Mr. Biden is also expected outline U.S. efforts to do more to help countries in Africa and other parts of the world adapt to the effects of climate change, officials said.
U.S. climate envoy John Kerry on Wednesday outlined a new carbon-credit plan that aims to pump billions of dollars into developing countries’ energy transitions, which some businesses met with skepticism. The details of the plan are still being ironed out, U.S. officials said.
Developing countries want wealthier nations to help finance their transitions from fossil fuels and to help pay for damage caused by extreme weather. Wealthy nations have fallen short of their financing commitments. They haven’t agreed to new funding for damages beyond what they already provide, in part because it is difficult to blame specific incidents on climate change.
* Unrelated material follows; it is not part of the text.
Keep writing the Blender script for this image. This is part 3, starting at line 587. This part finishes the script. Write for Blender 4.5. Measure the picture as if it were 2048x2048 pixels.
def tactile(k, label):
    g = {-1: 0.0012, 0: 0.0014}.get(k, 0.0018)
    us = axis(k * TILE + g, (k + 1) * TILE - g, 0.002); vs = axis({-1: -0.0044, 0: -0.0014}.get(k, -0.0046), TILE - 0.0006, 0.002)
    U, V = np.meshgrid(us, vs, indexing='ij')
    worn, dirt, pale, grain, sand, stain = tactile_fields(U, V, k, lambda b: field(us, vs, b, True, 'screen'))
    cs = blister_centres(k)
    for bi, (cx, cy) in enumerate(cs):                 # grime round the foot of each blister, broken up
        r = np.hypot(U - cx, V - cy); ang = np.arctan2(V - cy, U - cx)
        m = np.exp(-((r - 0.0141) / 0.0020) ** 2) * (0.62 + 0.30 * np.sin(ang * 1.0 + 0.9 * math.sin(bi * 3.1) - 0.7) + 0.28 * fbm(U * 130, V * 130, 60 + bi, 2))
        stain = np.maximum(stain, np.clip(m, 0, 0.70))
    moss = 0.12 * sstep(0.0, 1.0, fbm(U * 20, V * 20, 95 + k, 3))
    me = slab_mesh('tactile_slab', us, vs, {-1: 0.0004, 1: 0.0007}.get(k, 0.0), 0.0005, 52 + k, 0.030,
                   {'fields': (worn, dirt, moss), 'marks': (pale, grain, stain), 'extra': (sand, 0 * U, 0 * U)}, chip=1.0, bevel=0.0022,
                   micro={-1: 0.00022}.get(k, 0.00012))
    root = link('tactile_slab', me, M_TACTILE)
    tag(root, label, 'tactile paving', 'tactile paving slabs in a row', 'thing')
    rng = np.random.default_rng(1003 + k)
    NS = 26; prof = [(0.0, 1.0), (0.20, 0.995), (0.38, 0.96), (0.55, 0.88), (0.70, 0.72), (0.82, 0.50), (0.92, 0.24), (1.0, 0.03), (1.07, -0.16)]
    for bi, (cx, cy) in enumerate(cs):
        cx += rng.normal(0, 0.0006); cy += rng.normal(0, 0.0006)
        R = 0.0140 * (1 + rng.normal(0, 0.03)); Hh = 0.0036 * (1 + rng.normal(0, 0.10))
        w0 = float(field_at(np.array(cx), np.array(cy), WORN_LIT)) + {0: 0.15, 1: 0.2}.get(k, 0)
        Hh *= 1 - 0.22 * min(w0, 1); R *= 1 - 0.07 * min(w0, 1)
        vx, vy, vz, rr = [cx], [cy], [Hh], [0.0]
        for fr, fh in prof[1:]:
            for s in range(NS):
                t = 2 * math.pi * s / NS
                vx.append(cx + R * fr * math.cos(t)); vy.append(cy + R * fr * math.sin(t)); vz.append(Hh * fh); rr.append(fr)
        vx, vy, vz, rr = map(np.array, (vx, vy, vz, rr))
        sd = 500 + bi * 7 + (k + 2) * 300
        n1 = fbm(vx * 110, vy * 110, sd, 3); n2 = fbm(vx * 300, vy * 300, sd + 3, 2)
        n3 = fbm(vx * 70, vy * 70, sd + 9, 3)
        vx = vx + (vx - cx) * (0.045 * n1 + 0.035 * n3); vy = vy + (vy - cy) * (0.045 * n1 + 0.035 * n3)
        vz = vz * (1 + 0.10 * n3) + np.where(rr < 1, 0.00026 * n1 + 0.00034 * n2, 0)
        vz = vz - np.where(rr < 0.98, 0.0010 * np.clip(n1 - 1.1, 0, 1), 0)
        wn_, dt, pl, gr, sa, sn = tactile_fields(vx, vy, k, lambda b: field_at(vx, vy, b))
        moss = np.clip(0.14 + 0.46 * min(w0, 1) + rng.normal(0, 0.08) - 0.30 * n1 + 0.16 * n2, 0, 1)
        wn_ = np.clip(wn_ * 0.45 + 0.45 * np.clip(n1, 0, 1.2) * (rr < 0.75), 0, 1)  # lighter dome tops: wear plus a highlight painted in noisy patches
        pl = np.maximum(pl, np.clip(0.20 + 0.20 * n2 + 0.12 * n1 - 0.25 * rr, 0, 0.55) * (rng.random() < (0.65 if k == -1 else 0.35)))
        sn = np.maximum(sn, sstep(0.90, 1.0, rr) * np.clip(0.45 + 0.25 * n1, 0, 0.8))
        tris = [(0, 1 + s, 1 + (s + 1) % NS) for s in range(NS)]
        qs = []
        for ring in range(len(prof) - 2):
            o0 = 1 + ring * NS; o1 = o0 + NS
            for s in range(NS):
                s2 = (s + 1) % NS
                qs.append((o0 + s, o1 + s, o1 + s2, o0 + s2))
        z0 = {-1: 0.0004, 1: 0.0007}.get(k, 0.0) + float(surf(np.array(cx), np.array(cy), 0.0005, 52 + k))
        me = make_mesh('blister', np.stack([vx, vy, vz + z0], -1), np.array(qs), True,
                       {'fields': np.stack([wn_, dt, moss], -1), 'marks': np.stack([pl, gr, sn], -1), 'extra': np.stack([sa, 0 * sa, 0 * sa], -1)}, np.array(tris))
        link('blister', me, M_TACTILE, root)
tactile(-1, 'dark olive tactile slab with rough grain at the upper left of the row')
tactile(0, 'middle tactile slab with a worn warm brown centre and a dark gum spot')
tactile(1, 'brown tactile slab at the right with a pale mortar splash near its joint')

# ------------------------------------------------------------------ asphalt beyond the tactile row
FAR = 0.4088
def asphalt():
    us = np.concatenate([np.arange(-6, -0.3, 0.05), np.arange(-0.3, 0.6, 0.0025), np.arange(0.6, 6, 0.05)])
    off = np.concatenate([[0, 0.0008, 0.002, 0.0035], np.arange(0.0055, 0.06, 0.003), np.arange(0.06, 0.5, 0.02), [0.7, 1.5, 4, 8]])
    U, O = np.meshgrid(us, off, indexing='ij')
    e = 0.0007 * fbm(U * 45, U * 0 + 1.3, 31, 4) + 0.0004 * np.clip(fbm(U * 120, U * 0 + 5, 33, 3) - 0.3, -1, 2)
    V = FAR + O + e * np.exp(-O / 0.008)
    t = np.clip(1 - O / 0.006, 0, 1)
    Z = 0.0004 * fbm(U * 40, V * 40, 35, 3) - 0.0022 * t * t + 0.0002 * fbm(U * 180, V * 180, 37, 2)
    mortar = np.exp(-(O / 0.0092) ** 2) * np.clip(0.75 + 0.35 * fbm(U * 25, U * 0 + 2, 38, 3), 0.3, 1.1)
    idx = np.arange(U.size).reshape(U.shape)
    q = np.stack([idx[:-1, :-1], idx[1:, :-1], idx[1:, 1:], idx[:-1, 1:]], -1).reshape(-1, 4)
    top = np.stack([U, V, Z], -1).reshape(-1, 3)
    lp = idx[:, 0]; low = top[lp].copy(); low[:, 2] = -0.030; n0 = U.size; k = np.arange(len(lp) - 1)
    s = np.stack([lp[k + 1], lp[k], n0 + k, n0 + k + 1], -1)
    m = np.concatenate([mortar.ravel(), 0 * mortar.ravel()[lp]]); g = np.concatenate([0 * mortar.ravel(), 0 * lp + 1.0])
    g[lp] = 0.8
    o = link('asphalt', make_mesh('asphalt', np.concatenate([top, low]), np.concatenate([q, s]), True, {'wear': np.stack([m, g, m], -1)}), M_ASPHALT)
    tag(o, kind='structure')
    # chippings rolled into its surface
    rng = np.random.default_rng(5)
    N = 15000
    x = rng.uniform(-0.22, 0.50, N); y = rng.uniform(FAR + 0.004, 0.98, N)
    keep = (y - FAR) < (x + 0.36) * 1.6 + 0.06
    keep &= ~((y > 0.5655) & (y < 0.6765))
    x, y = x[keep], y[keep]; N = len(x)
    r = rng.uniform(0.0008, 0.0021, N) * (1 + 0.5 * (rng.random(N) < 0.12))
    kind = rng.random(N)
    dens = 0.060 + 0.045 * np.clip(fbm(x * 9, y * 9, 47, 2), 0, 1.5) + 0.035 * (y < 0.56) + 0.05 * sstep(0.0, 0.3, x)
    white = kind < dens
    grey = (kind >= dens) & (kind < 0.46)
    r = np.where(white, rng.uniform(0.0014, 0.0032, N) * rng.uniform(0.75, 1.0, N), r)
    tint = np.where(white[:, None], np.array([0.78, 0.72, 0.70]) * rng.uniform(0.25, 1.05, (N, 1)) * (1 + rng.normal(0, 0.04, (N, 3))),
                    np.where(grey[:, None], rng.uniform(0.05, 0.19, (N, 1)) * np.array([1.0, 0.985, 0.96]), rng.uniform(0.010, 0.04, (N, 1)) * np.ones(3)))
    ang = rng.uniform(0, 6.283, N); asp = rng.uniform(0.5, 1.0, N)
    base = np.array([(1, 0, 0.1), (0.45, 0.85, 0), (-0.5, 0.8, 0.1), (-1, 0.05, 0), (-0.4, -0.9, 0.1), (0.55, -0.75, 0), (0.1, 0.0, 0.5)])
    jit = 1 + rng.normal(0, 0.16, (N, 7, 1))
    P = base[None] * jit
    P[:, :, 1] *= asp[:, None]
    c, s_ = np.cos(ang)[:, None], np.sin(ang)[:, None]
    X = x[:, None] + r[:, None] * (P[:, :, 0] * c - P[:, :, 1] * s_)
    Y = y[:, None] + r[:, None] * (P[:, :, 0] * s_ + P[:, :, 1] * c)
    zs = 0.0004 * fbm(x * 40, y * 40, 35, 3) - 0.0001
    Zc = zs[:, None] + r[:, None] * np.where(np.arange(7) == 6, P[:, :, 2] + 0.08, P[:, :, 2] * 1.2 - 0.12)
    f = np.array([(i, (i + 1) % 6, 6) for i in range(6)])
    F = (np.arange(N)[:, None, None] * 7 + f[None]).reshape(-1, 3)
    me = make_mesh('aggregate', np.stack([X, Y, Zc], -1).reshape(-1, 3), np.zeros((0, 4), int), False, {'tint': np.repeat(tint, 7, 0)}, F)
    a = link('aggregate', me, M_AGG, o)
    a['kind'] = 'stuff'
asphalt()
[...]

The U.S. has long resisted creating a fund to pay for the loss and damage poor countries have suffered from climate change. Mr. Kerry has signaled in recent days that he is open to discussing the issue of damages at the summit.
U.S. officials, environmental groups and other analysts said they are skeptical that significant progress will be made at the summit on the damages issue, noting that discussions will continue at future negotiations. Officials said Mr. Kerry was unlikely to budge from the longstanding U.S. reluctance to formally accept liability for climate damages.
In addition to Mr. Biden, the U.S. delegation to the summit includes Mr. Kerry, Secretary of State Antony Blinken, National Economic Council Director Brian Deese, Energy Secretary Jennifer Granholm, Environmental Protection Agency Administrator Michael Regan and national security adviser Jake Sullivan.
The U.S. oil industry, a frequent target of Mr. Biden, has a different agenda at the conference. It contends that the war in Ukraine has underscored the world’s continued reliance on fossil fuels and hopes to make a case on the sidelines of the event that secure, reliable energy supplies remain a priority, while pointing to efforts to reduce emissions from oil-and-gas development.
Mr. Biden has called on Congress to penalize oil-and-gas companies if they don’t use their profits to help lower energy costs for consumers, a proposal the fossil fuel industry rejects.
“The administration has decided to take credit for daily decreases in gas prices and point fingers for daily increases in gas prices instead of focusing on a long-term strategic energy policy for the country,” said Frank Macchiarola, a top official at the American Petroleum Institute.